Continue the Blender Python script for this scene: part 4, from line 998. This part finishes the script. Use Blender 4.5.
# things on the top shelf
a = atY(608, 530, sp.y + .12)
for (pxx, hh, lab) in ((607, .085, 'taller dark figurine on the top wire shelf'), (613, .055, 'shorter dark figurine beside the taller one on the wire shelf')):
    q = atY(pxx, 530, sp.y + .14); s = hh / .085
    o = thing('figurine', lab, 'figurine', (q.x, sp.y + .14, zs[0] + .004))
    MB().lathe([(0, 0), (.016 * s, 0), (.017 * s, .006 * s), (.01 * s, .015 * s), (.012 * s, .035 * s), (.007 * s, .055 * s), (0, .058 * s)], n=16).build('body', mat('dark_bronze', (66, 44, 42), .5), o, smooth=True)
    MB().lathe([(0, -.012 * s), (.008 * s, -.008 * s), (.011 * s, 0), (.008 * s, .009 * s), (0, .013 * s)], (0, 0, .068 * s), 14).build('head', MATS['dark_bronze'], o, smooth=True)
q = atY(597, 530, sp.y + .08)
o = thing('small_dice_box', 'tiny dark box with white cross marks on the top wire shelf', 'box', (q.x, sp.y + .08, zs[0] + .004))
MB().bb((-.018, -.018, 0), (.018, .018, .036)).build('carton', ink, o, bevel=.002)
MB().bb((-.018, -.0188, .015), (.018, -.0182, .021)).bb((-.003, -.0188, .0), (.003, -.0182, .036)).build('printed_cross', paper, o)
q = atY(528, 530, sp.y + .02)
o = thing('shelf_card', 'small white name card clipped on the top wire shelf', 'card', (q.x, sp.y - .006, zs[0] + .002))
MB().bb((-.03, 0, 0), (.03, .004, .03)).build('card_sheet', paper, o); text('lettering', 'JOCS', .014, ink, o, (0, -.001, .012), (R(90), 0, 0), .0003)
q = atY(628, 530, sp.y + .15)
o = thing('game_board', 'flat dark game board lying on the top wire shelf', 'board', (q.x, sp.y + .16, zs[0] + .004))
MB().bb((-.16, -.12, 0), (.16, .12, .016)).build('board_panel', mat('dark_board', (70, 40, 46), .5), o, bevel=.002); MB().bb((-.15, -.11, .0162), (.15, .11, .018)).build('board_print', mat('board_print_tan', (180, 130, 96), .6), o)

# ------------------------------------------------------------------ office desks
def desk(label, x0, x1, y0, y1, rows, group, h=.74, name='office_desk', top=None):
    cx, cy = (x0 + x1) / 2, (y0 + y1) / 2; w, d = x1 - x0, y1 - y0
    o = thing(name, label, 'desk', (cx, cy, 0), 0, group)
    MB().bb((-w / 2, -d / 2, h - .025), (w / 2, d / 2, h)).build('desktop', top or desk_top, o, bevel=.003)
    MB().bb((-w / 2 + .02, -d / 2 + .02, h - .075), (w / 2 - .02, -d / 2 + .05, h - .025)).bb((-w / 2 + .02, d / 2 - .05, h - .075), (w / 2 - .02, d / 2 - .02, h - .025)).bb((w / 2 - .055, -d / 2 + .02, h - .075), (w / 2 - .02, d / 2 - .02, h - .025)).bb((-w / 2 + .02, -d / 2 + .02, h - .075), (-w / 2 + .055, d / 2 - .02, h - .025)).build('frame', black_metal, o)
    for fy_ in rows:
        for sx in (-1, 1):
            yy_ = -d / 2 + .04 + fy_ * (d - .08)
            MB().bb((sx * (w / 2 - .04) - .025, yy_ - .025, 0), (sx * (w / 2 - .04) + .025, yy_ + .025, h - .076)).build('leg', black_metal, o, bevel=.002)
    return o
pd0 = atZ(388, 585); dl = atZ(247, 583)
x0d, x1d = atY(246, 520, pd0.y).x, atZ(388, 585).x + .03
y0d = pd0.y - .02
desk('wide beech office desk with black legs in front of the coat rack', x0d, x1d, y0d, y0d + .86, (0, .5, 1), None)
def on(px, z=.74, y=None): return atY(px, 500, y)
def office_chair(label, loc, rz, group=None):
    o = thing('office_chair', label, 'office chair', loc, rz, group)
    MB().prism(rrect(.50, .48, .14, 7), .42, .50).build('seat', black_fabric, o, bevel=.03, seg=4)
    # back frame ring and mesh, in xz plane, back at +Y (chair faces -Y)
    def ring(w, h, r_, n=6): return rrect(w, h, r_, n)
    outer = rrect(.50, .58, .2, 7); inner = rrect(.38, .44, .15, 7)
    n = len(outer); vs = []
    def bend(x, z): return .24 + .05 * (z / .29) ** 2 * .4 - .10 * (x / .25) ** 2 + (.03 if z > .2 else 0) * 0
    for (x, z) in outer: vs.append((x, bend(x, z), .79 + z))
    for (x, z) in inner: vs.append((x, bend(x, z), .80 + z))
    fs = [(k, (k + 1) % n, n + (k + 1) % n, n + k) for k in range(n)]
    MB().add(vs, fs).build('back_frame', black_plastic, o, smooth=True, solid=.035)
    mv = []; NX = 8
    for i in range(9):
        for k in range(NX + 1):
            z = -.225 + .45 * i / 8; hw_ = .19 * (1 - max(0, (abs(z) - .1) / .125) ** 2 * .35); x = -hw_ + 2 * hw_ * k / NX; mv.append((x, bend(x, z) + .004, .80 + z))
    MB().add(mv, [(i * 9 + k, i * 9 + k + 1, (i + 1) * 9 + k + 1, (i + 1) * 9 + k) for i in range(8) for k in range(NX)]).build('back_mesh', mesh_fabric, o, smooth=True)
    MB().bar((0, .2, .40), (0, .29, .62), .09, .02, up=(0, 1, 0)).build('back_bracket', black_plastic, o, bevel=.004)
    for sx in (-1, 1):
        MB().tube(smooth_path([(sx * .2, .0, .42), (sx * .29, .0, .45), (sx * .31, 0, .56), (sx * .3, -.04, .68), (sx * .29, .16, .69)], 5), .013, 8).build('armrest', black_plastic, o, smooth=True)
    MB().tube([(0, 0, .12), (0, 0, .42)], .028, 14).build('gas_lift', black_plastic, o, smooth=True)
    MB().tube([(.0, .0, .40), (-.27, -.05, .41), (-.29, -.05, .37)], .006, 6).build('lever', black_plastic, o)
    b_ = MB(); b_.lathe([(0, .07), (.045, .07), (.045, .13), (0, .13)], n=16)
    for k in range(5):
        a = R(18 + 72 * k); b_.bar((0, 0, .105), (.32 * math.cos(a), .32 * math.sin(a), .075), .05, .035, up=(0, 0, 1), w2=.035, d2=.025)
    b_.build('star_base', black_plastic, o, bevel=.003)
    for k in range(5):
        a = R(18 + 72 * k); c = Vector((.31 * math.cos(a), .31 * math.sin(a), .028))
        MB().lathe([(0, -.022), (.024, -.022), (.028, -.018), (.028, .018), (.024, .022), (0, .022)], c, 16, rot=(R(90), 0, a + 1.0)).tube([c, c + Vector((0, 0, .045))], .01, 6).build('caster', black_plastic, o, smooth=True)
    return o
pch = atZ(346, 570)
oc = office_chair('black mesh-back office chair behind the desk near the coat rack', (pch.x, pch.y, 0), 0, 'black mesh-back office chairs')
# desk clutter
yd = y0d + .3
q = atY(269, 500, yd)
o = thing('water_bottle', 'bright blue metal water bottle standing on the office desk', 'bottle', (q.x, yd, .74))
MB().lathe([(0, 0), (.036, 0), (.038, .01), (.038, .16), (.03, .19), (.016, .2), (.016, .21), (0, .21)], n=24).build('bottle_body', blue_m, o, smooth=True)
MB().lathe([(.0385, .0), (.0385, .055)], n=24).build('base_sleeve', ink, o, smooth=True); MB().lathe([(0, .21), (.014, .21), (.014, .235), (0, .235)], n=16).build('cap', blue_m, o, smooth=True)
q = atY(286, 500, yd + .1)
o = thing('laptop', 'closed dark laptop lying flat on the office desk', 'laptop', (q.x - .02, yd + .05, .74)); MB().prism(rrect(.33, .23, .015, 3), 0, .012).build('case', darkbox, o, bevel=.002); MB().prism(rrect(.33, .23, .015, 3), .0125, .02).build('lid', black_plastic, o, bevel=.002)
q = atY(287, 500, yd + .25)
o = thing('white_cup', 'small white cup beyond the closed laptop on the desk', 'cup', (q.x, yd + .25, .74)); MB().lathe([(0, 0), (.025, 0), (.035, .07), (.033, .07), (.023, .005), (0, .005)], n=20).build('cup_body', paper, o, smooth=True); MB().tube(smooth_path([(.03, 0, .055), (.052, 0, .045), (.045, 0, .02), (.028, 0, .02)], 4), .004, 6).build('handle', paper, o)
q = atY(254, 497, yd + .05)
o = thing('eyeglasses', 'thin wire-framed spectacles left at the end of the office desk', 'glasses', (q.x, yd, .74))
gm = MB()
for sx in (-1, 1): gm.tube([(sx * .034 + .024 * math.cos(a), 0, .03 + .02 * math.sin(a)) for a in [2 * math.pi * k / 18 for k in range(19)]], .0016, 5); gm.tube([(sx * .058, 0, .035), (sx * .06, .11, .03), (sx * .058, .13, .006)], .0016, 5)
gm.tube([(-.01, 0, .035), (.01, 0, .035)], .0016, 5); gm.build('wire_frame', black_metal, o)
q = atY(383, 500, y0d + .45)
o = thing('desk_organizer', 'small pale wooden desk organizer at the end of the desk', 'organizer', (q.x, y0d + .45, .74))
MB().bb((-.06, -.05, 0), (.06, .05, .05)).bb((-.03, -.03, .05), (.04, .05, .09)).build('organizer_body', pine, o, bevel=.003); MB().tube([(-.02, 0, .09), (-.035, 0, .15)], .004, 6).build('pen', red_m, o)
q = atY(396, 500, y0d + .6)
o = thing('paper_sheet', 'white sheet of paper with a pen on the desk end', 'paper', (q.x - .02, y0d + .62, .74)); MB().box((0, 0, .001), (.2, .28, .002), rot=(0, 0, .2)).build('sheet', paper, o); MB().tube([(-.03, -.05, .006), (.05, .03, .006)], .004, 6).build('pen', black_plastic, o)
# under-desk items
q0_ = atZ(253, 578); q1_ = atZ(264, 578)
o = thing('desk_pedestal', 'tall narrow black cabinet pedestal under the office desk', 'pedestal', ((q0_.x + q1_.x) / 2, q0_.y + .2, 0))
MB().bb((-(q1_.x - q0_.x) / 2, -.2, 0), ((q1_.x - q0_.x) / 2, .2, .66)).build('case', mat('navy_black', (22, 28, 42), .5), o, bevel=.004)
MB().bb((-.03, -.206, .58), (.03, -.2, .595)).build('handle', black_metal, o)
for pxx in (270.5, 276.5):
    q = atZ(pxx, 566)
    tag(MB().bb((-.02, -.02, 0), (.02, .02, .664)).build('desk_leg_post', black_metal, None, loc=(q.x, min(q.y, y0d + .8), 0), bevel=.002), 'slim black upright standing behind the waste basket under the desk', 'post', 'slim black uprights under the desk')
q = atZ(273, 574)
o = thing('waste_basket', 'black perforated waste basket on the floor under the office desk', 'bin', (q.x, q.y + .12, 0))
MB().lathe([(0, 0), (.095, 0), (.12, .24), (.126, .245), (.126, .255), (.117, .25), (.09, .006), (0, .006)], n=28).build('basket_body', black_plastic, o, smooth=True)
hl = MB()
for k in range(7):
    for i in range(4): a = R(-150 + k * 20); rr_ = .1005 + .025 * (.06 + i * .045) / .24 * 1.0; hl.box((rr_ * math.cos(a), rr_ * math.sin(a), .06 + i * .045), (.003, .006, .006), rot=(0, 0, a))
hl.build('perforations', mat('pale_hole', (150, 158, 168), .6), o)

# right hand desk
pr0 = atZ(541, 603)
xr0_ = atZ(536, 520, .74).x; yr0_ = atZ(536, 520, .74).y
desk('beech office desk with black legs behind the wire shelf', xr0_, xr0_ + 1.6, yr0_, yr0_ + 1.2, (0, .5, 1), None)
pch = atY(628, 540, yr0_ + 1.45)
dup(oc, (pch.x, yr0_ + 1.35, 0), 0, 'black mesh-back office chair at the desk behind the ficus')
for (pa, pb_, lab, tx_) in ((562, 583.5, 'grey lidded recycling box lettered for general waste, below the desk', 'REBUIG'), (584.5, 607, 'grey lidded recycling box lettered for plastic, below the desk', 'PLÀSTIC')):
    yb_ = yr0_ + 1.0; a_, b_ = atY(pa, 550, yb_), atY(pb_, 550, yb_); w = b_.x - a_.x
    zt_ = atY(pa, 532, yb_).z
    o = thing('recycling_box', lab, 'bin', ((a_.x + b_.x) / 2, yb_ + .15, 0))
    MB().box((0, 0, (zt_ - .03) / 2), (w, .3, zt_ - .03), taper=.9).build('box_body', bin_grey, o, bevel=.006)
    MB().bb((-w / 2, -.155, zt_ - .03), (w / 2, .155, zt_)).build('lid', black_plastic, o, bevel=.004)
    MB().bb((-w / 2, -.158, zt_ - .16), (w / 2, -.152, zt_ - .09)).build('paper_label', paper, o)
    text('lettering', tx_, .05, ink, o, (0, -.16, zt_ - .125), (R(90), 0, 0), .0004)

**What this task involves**
Retype only the lines running from the top of the listing to the line that holds "130, 96), .6), o)", both ends included.

**Reply to the exercise**
Continue the Blender Python script for this scene: part 4, from line 998. This part finishes the script. Use Blender 4.5.
# things on the top shelf
a = atY(608, 530, sp.y + .12)
for (pxx, hh, lab) in ((607, .085, 'taller dark figurine on the top wire shelf'), (613, .055, 'shorter dark figurine beside the taller one on the wire shelf')):
    q = atY(pxx, 530, sp.y + .14); s = hh / .085
    o = thing('figurine', lab, 'figurine', (q.x, sp.y + .14, zs[0] + .004))
    MB().lathe([(0, 0), (.016 * s, 0), (.017 * s, .006 * s), (.01 * s, .015 * s), (.012 * s, .035 * s), (.007 * s, .055 * s), (0, .058 * s)], n=16).build('body', mat('dark_bronze', (66, 44, 42), .5), o, smooth=True)
    MB().lathe([(0, -.012 * s), (.008 * s, -.008 * s), (.011 * s, 0), (.008 * s, .009 * s), (0, .013 * s)], (0, 0, .068 * s), 14).build('head', MATS['dark_bronze'], o, smooth=True)
q = atY(597, 530, sp.y + .08)
o = thing('small_dice_box', 'tiny dark box with white cross marks on the top wire shelf', 'box', (q.x, sp.y + .08, zs[0] + .004))
MB().bb((-.018, -.018, 0), (.018, .018, .036)).build('carton', ink, o, bevel=.002)
MB().bb((-.018, -.0188, .015), (.018, -.0182, .021)).bb((-.003, -.0188, .0), (.003, -.0182, .036)).build('printed_cross', paper, o)
q = atY(528, 530, sp.y + .02)
o = thing('shelf_card', 'small white name card clipped on the top wire shelf', 'card', (q.x, sp.y - .006, zs[0] + .002))
MB().bb((-.03, 0, 0), (.03, .004, .03)).build('card_sheet', paper, o); text('lettering', 'JOCS', .014, ink, o, (0, -.001, .012), (R(90), 0, 0), .0003)
q = atY(628, 530, sp.y + .15)
o = thing('game_board', 'flat dark game board lying on the top wire shelf', 'board', (q.x, sp.y + .16, zs[0] + .004))
MB().bb((-.16, -.12, 0), (.16, .12, .016)).build('board_panel', mat('dark_board', (70, 40, 46), .5), o, bevel=.002); MB().bb((-.15, -.11, .0162), (.15, .11, .018)).build('board_print', mat('board_print_tan', (180, 130, 96), .6), o)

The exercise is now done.